We were still sad when we got home sat down in the living room and just stared at each other. It was suddenly a lot quieter in the house, and we wondered what the hell we were going to do for the next two weeks. Luckily for us, it was Christmas that weekend, and we had to get ready for our big Christmas dinner, and doing any kind of errand in Dakar takes about three hours. I worked at Africare on thrusday and friday morning, and took the afternoon off, as no one else seemed to be working. The program coordinator is American and had gone back to the states for the holiday, and consequently the office was working at an even more relaxed pace than normal. John and I got used to the idea that Christmas was not going to be the same as at home, and decided to celebrate by splurging on some special meals. Don't get any ideas about how fancy we got...but the meals were special for us, since it was going to be pasta with tomato sauce. We had tons of fruit for breakfast, french onion soup for lunch and a cheese basket for dinner. We were going to make crepes for dessert, but couldn't find the room, and saved them for Boxing Day. I had wanted to buy the After Eights for our treat, but they were $20 and we just couldn't justify that. We did find a Toblerone bar for $2.50 and were really happy with that!

We had planned to walk around Cap Manuel again on Christmas Day, but ended up spending the day in the Telecenter talking to our families, and then on the internet sending Christmas messages. It was a perfect way to spend the day. I headed to work on monday morning, ready to start finishing up our final report, only to find out the office was closed for the holiday. I've been at the office every day this week, and just finished up the report on friday. John's been bored stiff at home, counting down the days until he has something to do again. He's been going to the gym and reading a lot. We've been walking down the Corniche every day, which is a nice walkway along the ocean right near our house. Our plan for the rest of our time in Dakar is pretty low key. We want to go back to Cap Manuel, and John wants to go to the big market downtown to see if he can find a Senegal jersey. We're also taking a day to pack again, and really go through our clothes so we only take to South Africa the things we really need. We've been checking the weather reports and it seems like we're really going to freeze in Milan and Amsterdam!! It will be good to get us ready for the Canadian winter. We're so excited to be getting on with our trip, and are really pumped for our flight, even though it's at 2:00am! We're even looking forward to the plane food, because we figure they can't serve us pasta for breakfast!

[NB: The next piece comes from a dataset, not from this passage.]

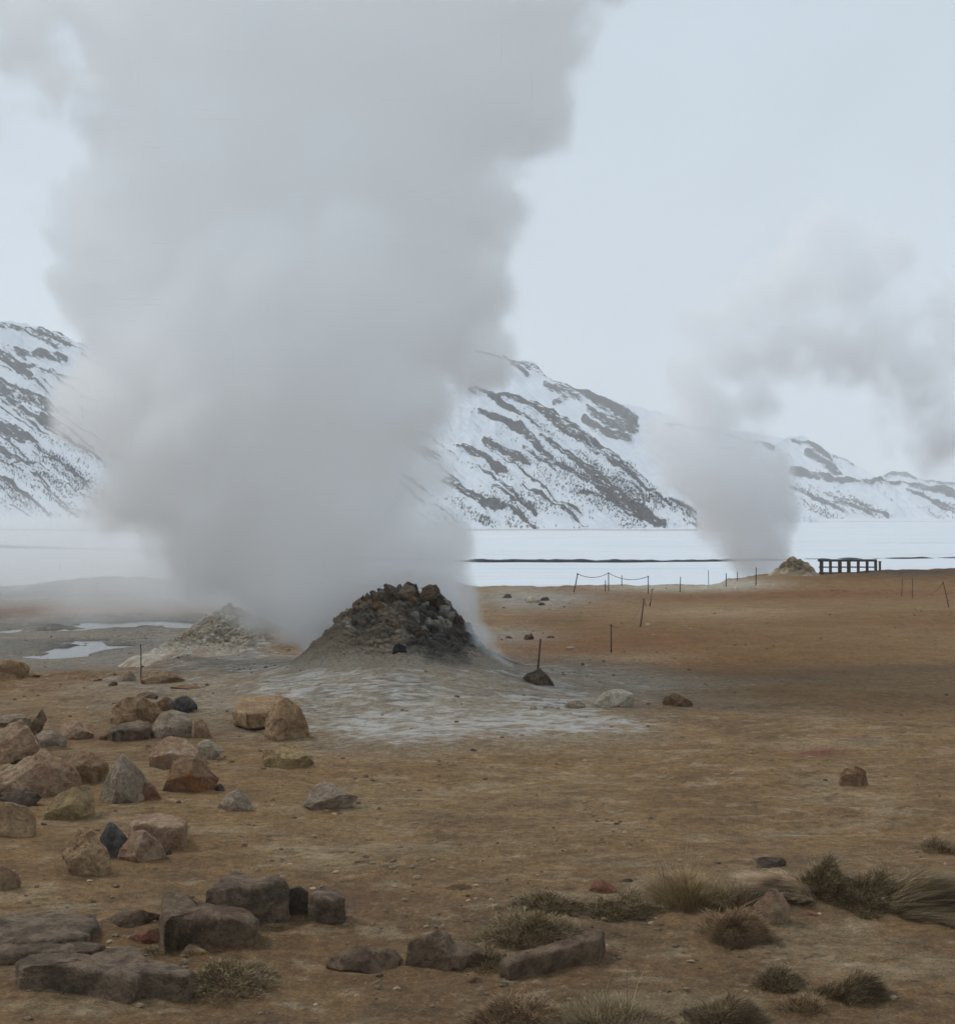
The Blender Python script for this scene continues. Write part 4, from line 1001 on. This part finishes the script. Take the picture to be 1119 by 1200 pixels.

We just found out some BIG NEWS!! Sarah and Jamie are engaged!!! He proposed in Jamaica. We're so happy for them! I'm absolutely beside myself that I'm missing this for BOTH of best girls! John's really starting to sweat....

December 31, 2005

So, we were prepared to spend our New Years Eve like an old couple, hoping that there may be something on TV that we could actually understand and found relatively interesting. We had thought about going downtown to the Place d’Independence to watch fireworks, but one of the interns at Africare told me that we shouldn’t go, because it’s too crazy. There are always tons of people, shoved into the place and people just light fireworks off everywhere and people always get hurt. So, we decided to stay in and just see what was going on near our apartment. At about 8, we decided to see if we could go up to the roof of our seven storey apartment building, to get a better view of some of the fireworks that we could hear. In true Senegalese style, you could walk right up to the roof, and didn’t even have to go through a door or anything to get onto the roof. When we got up there we were pleasantly surprised. The view was amazing of Dakar and the ocean, and we really wished that Marian and Alex could have had the chance to see it before they left. There were lots of fireworks, but it was still awhile until midnight, so we decided to come back up closer to twelve. We watched a really ridiculous French circus show, which actually had some cool stuff, so it killed the time nicely. We started getting tired and even considered going to bed and just forgetting the whole New Years thing, but couldn’t bring ourselves to do it. We trucked up to the roof twenty minutes before midnight, and we absolutely amazed at what we saw. There were more fireworks going off in Dakar than anywhere I’ve ever seen. There were fireworks in almost a 360 degree view of us, some pretty close, and others so far off in the distance, we could barely see them. It looked like every household in Dakar was setting off fireworks, and if you looked across the horizon, there were hundred of lights shooting into the sky. We couldn’t believe it. John thinks that it was bigger than Disney World’s fireworks show, if they had all been put together. There were people driving along the road in front of us, shooting fireworks out of their car window while they drove. We watched the show for about forty five minutes, until one of the terrified pigeons flying around the city mistook us for a perch and tried to land on us. John tried to whistle at him but was so scared that he just ended up blowing and spitting at me. We decided to watch the last few fireworks from the balcony…

Happy New Year to Everyone! We miss you and wish we could have spent the holidays with you!

We've really loved our time in Senegal. It has been a great experience that we wouldn't trade for anything. We've been fortunate enough to meet a lot of really nice people, and had the chance to experience the true Senegal in Tambacounda. Even though we're happy to be starting the next portion of our trip, there are a lot of things that we'll miss about Senegal. We feel really lucky to have had the chance to come here. Our next blog will be from Milan, where we’ll be freezing our buns off!